-- begin --
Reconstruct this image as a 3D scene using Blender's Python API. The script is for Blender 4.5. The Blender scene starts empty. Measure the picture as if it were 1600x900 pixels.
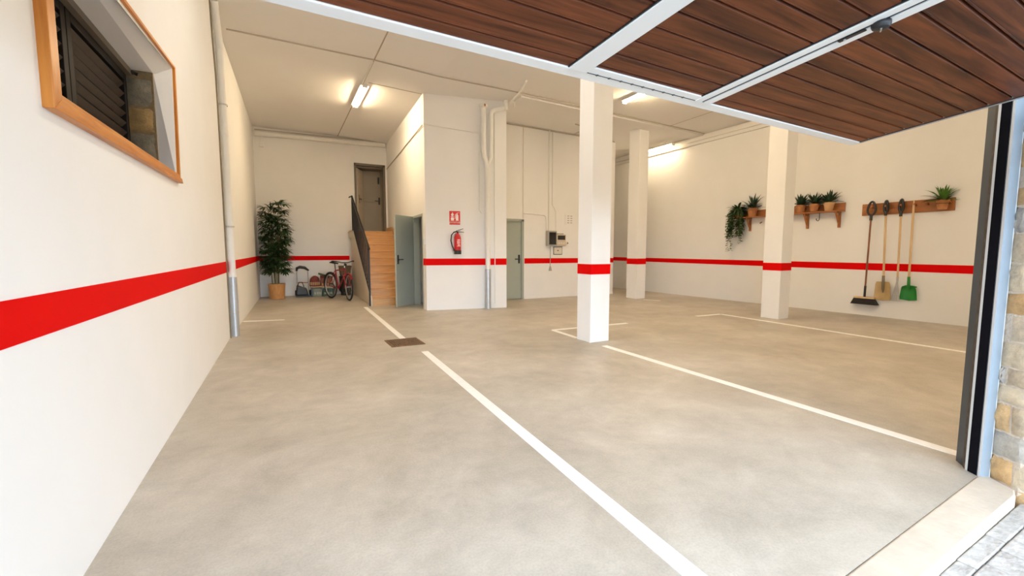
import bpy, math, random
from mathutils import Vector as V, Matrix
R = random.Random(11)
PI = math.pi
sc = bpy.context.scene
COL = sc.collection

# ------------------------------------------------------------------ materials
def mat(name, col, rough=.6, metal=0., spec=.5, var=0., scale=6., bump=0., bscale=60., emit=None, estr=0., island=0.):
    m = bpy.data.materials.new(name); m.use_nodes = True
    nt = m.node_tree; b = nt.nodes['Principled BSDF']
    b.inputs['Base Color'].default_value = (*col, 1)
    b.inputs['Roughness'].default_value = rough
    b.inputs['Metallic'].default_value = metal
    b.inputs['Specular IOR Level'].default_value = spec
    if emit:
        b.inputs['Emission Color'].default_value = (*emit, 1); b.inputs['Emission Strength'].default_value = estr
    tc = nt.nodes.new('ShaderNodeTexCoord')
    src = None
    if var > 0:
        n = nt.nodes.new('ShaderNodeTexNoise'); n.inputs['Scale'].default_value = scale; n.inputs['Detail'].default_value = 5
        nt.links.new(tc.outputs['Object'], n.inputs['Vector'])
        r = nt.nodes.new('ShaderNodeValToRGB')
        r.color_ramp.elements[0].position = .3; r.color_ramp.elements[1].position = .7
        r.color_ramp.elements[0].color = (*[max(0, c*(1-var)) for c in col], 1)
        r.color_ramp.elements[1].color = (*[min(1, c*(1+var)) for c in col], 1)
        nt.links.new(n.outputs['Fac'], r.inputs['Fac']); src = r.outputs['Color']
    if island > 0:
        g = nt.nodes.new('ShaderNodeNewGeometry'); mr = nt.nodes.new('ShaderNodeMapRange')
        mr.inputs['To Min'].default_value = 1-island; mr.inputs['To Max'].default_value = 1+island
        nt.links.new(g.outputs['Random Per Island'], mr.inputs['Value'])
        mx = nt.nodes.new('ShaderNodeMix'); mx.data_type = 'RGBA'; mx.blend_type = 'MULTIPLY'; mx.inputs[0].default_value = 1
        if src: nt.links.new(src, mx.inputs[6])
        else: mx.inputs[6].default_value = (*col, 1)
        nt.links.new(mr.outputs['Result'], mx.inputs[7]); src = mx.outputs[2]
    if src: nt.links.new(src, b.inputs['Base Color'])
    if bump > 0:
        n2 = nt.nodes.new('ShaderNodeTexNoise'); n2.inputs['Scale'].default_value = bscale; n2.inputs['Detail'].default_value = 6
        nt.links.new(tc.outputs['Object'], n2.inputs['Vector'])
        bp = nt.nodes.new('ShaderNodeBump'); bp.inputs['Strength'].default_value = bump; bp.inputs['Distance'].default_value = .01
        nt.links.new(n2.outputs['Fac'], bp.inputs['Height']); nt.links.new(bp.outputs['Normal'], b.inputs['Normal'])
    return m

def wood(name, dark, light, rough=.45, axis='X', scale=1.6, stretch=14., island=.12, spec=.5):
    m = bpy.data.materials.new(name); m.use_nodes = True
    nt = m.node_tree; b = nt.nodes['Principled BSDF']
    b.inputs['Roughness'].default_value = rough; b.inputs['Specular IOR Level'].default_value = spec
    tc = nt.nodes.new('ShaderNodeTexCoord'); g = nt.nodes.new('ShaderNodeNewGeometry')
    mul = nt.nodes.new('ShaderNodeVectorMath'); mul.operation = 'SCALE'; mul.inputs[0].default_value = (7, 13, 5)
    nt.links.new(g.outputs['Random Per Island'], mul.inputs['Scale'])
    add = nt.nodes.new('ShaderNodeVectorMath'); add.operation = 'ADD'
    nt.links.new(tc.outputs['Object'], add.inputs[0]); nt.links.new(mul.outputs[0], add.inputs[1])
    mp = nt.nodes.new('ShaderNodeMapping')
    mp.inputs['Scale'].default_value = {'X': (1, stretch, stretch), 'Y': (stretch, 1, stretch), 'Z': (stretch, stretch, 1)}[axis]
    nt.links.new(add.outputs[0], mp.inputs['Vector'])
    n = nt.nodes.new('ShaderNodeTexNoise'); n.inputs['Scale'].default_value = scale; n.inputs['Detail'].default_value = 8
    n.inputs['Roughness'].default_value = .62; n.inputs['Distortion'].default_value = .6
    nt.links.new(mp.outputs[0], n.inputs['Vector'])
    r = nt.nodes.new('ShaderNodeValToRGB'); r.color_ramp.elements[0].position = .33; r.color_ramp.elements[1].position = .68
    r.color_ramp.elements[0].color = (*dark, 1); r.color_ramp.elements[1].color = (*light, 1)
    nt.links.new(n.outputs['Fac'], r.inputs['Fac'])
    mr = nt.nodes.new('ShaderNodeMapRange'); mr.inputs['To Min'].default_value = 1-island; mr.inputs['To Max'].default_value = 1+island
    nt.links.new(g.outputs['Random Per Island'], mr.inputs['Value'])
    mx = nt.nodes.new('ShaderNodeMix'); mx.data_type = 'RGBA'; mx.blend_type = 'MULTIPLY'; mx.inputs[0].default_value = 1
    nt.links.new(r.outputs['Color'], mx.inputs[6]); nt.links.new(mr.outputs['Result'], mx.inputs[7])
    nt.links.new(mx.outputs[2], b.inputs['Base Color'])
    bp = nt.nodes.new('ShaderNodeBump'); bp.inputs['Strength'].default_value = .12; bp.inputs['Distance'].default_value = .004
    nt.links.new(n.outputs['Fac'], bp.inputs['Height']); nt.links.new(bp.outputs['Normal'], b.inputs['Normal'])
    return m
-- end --
-- begin --
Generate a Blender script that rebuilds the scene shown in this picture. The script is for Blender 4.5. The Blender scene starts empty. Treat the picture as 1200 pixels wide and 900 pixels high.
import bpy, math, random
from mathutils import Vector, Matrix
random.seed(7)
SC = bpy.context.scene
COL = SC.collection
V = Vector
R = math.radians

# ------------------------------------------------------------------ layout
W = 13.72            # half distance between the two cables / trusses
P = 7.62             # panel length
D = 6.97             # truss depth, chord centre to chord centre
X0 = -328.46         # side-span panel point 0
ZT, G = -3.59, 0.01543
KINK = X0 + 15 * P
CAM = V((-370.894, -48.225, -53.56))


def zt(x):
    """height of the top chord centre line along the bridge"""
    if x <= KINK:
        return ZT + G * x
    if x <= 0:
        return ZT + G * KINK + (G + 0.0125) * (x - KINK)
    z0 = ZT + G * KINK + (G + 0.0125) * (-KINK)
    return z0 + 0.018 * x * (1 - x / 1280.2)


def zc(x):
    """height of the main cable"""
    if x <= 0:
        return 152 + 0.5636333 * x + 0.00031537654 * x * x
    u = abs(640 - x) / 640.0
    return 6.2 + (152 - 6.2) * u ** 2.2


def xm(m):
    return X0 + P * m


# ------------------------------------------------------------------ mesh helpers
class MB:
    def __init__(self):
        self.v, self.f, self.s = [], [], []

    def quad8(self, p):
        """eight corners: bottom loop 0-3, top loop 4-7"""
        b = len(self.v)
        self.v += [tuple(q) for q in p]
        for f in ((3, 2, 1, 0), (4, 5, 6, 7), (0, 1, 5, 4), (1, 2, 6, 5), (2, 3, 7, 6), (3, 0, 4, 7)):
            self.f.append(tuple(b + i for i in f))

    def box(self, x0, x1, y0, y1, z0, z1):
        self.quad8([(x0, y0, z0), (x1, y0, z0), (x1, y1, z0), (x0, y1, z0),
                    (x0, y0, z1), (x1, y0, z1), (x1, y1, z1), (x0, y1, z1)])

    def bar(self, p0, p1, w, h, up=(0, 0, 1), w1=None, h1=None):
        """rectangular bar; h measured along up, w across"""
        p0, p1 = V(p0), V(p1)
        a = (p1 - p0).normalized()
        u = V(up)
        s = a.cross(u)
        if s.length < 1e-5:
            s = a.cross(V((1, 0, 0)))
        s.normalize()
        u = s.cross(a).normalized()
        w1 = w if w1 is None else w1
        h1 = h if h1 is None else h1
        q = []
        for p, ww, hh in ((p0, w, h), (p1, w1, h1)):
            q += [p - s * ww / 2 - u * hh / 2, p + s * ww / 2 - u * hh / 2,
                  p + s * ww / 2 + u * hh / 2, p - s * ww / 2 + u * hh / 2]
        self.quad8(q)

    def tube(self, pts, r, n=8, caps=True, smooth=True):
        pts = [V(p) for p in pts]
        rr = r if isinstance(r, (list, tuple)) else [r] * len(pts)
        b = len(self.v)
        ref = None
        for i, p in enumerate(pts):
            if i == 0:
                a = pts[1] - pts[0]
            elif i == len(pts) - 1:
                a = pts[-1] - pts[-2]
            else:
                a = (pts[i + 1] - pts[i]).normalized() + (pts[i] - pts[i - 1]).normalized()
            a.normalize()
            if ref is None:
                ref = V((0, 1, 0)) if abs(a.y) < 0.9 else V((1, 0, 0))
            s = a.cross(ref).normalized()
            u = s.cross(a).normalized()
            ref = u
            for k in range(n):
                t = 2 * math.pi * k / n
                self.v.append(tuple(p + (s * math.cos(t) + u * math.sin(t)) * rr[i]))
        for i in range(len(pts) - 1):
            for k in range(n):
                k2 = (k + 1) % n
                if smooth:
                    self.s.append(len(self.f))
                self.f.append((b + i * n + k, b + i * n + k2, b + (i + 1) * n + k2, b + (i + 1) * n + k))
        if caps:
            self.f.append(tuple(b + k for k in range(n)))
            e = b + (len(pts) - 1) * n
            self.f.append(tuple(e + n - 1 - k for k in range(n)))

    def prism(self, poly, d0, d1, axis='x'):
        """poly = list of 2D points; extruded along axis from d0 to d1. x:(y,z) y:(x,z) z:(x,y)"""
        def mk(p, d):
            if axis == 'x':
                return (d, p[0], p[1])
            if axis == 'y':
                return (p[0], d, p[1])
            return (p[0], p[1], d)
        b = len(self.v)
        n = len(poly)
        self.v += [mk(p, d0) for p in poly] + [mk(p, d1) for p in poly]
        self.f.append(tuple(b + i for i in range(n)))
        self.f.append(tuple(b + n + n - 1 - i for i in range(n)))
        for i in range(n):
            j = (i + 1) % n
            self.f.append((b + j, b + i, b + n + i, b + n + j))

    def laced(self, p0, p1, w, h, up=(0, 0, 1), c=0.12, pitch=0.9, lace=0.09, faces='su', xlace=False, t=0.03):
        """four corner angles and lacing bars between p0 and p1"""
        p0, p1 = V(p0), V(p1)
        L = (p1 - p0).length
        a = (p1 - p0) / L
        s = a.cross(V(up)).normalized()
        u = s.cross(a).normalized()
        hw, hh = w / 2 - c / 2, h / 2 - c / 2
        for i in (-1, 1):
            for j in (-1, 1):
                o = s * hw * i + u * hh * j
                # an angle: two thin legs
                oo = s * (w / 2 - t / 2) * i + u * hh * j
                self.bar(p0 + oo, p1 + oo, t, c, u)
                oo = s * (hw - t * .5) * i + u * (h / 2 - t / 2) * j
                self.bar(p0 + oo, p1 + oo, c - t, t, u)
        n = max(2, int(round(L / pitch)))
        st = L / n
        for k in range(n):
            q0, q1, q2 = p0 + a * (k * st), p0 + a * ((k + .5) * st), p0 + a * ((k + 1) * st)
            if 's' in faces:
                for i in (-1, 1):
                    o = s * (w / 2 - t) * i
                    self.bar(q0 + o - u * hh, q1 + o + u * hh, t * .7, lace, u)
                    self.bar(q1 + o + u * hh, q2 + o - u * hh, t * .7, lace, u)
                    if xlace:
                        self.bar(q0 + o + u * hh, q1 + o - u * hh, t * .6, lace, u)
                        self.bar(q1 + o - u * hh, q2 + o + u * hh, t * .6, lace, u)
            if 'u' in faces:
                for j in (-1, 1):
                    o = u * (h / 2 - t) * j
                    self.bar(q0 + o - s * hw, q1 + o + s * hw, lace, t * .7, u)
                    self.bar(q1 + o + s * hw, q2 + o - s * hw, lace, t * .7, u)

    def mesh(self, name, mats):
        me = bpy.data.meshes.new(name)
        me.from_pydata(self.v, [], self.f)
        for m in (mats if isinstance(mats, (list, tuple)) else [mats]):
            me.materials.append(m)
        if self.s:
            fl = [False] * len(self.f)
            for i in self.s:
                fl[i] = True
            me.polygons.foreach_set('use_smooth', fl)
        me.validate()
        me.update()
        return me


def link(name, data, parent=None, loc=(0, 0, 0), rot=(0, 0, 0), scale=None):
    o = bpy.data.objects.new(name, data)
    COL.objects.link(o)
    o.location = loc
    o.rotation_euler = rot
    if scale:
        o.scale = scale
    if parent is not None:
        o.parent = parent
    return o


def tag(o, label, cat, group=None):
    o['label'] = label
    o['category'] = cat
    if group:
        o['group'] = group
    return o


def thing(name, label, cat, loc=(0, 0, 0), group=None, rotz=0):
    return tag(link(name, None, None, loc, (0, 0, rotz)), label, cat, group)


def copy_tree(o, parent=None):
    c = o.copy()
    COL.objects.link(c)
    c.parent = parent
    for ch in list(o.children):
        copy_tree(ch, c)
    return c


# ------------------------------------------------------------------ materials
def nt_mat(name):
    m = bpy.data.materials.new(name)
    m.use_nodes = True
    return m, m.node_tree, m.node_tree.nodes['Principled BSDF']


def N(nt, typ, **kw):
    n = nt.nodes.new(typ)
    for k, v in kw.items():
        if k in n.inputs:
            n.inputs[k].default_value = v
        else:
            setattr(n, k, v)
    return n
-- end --
-- begin --
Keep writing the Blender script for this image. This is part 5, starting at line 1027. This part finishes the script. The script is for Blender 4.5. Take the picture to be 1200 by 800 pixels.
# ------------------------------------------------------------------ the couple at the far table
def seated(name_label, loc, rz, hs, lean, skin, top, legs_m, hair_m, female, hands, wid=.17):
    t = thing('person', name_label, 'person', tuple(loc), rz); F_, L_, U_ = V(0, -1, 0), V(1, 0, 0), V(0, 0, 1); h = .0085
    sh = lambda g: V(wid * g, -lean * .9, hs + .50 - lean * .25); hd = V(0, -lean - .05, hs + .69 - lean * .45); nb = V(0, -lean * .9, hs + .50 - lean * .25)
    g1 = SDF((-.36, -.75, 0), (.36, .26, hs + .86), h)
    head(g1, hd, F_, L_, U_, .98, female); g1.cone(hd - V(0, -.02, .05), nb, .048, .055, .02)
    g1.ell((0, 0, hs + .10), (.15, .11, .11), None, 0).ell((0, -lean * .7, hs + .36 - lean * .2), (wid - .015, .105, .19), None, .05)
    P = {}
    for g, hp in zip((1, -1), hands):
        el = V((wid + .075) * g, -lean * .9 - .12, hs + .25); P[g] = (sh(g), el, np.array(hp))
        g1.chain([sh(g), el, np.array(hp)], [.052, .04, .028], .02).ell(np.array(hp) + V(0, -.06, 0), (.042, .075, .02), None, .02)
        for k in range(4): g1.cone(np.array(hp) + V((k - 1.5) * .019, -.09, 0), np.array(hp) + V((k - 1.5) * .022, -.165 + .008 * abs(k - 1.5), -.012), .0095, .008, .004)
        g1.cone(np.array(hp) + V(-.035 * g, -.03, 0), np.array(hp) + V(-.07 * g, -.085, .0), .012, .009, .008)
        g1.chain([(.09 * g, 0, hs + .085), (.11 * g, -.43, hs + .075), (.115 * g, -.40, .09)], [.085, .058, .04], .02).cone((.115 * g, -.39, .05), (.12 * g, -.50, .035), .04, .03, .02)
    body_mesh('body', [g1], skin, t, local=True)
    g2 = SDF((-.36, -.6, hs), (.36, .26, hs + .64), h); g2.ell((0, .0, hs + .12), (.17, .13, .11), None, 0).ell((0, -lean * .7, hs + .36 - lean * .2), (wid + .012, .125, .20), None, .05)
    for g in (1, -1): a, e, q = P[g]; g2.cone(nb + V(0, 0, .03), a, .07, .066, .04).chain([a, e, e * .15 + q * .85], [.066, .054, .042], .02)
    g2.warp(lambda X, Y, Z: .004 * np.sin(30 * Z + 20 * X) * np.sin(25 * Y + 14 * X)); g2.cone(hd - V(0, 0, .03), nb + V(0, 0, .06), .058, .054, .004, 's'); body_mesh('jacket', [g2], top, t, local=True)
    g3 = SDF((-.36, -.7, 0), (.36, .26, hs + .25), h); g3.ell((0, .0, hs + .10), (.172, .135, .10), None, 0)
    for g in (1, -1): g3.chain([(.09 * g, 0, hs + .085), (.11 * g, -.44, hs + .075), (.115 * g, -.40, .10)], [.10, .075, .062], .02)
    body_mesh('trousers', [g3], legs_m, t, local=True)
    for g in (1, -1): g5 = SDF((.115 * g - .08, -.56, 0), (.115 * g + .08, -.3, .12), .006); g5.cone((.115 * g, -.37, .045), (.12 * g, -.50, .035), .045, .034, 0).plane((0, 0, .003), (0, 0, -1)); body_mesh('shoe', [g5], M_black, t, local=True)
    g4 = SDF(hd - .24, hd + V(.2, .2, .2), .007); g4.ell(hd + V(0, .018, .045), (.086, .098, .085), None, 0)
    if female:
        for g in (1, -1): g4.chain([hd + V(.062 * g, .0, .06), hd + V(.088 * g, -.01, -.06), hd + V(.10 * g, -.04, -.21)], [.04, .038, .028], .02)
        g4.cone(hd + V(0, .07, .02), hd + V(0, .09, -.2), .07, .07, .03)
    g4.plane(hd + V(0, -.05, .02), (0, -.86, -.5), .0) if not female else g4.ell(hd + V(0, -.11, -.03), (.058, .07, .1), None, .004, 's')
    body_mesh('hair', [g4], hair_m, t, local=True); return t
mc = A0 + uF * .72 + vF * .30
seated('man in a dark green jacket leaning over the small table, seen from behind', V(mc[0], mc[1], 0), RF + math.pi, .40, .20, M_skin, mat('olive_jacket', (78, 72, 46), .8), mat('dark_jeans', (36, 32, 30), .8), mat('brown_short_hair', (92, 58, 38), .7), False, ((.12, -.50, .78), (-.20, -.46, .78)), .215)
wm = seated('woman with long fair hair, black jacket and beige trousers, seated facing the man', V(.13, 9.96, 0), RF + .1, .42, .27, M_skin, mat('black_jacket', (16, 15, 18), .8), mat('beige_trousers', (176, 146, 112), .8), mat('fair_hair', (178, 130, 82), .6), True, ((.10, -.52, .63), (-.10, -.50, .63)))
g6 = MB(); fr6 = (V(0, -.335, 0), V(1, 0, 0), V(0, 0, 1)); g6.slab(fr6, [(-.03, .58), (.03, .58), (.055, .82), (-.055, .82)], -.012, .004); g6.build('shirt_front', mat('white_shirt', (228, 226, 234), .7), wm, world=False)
-- end --
Challenge: Output exactly the lines running from the line containing "Generate a Blender" through the line containing "CAM = V((-370.894, -48.225, -53.56))", and only those lines.

Final result:
Generate a Blender script that rebuilds the scene shown in this picture. The script is for Blender 4.5. The Blender scene starts empty. Treat the picture as 1200 pixels wide and 900 pixels high.
import bpy, math, random
from mathutils import Vector, Matrix
random.seed(7)
SC = bpy.context.scene
COL = SC.collection
V = Vector
R = math.radians

# ------------------------------------------------------------------ layout
W = 13.72            # half distance between the two cables / trusses
P = 7.62             # panel length
D = 6.97             # truss depth, chord centre to chord centre
X0 = -328.46         # side-span panel point 0
ZT, G = -3.59, 0.01543
KINK = X0 + 15 * P
CAM = V((-370.894, -48.225, -53.56))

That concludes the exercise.